I didn’t realize how many people misunderstood prep time until I had friends over to try a dish I was creating for a recipe contest. When I asked someone to start timing me during my prep time, she asked me what I was doing. When I told her, she was surprised. She then talked about her frustration with recipes because it always took her so much longer to prepare a dish then what was stated on the recipe.

Prep time is the time it takes for all the ingredients on the list to be assembled for cooking. Prep time begins before the actual cooking starts. This means if your recipe states this:


4 cloves, minced

4 ounces of whole mushrooms, sliced

1 celery stalk, de-ribbed and chopped

1 medium yellow onion, chopped


The recipe assumes you have all your ingredients in the list prepared and in place before you start the cooking process. The prep time is in assembling the ingredients to be cooked, not the mincing, slicing or chopping.

However, if my recipe calls for an apple to be sliced before cooking, then I might have the ingredients listed like this:


4 cloves, minced

4 ounces of whole mushrooms, sliced

1 celery stalk, de-ribbed and chopped

1 medium yellow onion, chopped

1 green apple


Then the preparation time would include the time it takes to core and slice the apple in the recipe. There are some ingredients that just can’t be prepared ahead of time.


Knowing this confusion, a lot of the recipes I had created did not include prep time. However, since writing my cookbook I need to list the prep time and cook time.


A tip to figure out how much time it will really take to prep is to time yourself when chopping an onion. Do you use a knife (my favorite because I like the control) or a food processor? If your mindful on how much time it takes for you to mince a garlic, chop an onion, dice a carrot; you can better prepare yourself in the timing it takes to do the actual recipe.

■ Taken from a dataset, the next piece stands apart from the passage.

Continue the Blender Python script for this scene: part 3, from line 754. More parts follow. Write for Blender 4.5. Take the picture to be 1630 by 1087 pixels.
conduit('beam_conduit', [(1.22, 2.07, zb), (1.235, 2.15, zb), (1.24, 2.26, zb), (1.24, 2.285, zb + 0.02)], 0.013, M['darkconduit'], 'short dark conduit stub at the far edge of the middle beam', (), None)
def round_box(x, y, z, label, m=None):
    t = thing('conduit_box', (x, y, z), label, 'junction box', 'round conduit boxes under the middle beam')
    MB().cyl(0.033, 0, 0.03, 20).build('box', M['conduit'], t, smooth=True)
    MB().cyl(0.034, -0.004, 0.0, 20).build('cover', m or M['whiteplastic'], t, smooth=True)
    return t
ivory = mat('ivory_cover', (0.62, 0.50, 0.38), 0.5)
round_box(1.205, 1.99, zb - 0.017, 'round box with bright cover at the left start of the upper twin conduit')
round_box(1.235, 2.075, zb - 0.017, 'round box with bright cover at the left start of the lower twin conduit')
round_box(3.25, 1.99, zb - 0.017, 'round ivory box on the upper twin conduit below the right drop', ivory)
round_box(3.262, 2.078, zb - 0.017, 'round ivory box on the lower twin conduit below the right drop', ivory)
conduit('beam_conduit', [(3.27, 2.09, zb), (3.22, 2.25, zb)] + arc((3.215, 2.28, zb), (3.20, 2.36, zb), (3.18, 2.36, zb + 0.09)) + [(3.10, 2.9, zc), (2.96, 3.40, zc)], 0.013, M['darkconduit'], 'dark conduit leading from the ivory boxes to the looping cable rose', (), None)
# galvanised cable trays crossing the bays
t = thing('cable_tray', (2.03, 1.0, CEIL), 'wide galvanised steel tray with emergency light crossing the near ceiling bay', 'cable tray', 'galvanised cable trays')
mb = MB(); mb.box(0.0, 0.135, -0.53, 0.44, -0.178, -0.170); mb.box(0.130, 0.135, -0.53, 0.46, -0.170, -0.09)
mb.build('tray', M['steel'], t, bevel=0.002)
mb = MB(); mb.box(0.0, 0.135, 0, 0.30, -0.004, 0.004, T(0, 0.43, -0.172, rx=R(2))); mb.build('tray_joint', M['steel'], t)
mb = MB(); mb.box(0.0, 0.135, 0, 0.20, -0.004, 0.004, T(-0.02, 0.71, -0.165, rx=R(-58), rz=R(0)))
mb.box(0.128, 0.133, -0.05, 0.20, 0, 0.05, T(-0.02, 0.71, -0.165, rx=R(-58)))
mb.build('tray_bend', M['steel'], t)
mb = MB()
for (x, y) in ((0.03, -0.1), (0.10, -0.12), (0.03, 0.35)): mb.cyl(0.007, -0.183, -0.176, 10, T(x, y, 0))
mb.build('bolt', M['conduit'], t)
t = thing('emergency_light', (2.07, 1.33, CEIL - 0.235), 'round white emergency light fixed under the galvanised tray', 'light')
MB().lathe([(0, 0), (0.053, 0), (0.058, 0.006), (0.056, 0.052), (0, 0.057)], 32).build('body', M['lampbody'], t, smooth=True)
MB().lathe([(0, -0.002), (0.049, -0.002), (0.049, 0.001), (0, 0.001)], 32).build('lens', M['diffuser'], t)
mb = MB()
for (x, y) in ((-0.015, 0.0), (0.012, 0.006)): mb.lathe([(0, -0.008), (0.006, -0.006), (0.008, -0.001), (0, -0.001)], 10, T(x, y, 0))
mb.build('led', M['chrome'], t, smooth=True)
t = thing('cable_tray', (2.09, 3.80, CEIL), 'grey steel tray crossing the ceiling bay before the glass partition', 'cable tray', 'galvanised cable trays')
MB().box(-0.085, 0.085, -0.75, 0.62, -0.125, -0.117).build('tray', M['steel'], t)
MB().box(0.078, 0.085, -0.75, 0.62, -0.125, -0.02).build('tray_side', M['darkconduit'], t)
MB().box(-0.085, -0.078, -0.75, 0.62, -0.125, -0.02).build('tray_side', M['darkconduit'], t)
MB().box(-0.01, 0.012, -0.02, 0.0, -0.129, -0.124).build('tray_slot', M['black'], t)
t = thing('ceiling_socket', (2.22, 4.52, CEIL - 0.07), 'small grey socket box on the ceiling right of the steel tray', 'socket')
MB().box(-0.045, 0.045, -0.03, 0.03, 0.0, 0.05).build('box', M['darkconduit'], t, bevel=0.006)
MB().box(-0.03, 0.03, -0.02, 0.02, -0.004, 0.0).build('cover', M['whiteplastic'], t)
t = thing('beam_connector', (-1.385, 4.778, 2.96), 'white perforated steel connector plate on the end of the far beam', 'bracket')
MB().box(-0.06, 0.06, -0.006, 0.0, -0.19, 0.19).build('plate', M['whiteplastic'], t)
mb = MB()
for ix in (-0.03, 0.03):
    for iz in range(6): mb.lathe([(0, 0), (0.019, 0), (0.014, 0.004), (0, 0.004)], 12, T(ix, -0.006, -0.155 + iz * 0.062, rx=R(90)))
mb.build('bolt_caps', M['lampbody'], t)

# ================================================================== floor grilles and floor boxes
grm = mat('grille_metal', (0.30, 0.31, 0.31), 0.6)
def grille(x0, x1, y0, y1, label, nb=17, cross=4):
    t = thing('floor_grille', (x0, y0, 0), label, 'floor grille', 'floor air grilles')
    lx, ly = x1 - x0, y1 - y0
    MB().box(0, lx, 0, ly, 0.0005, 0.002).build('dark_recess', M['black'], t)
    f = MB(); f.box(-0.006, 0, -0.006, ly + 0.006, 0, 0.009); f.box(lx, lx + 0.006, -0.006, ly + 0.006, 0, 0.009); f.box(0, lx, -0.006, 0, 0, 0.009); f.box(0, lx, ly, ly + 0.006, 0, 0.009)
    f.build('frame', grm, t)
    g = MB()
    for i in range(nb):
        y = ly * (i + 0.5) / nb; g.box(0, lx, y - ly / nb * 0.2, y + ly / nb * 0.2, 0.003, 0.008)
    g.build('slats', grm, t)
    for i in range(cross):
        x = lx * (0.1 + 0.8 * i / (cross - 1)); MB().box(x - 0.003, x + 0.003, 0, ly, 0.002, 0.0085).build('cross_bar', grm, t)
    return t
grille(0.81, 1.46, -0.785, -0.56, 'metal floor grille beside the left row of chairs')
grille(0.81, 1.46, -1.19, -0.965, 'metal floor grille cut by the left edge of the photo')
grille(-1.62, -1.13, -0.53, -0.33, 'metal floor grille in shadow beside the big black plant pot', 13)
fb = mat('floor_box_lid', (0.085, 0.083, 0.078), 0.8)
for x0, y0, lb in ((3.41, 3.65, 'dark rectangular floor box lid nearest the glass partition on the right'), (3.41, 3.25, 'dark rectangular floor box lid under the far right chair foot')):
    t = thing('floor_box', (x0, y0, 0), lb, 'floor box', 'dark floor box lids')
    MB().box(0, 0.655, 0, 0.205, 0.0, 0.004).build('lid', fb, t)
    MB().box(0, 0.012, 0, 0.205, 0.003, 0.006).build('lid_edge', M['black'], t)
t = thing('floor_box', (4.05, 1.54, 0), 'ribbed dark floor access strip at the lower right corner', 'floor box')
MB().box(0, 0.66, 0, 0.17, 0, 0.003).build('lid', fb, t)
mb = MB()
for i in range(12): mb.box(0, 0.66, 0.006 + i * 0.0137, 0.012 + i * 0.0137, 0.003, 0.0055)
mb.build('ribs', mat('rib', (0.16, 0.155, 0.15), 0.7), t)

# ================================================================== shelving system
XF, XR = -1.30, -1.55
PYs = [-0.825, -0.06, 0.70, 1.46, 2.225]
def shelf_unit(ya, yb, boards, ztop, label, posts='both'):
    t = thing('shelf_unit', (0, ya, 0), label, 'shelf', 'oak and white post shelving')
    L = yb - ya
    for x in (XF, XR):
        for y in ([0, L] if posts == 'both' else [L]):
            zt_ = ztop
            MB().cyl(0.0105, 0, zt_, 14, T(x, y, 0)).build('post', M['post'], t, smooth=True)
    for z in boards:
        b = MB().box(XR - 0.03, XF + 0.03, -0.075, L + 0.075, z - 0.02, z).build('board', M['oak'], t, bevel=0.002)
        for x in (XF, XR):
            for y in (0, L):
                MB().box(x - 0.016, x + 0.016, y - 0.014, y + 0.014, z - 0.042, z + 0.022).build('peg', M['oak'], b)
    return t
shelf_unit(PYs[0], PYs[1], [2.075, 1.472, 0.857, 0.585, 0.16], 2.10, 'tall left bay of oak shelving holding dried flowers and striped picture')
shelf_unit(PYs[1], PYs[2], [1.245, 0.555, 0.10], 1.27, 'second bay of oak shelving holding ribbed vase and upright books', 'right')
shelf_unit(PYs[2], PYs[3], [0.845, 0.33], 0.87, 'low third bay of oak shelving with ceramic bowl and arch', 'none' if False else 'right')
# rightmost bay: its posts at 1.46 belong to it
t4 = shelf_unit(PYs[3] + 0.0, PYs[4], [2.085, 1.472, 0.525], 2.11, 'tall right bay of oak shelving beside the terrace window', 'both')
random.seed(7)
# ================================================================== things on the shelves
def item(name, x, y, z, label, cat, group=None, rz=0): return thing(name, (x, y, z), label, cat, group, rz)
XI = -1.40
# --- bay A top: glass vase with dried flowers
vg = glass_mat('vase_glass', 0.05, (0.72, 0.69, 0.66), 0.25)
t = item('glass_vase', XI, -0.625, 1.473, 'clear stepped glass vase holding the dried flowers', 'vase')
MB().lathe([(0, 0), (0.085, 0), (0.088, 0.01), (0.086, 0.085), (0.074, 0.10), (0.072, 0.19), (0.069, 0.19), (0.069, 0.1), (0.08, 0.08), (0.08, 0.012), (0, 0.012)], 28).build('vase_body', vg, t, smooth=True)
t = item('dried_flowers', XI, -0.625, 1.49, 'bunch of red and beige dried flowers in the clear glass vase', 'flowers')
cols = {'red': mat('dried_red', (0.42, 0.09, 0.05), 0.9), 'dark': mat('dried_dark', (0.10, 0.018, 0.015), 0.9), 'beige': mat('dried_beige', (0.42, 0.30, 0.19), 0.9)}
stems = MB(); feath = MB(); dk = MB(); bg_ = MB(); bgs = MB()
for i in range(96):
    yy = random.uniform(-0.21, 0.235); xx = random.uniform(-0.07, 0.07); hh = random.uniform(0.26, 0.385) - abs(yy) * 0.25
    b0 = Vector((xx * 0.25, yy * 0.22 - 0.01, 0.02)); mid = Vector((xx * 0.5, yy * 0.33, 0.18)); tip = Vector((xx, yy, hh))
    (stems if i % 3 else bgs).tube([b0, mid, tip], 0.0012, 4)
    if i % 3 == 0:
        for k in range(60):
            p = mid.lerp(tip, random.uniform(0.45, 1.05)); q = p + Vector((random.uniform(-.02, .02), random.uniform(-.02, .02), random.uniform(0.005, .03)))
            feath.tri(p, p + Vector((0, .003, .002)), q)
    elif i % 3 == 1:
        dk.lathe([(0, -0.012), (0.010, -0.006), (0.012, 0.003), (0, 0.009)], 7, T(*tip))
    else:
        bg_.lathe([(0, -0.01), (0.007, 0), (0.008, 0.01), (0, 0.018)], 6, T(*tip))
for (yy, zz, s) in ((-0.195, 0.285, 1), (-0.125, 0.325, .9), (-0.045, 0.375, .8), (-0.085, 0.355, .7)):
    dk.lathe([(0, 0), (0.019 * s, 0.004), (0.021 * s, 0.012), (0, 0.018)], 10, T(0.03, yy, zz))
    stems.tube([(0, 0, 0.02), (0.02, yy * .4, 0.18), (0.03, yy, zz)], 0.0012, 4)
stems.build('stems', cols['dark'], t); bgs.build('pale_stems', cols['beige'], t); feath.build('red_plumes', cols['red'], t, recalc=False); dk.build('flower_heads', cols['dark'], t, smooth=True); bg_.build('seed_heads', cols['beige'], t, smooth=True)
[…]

Another tip is doing some of the preparation ahead of time if you know when you are cooking a particular dish. A chopped yellow onion will stay fresh in the refrigerator for 5-7 days. I put the onions in two zipper baggies to try to keep the aroma of the onions from seeping out into my refrigerator. Diced carrots, about 2 weeks. Put the diced carrots in some water to prevent drying out.


I hope this helps in understanding the prep time in a recipe and you find my tips useful.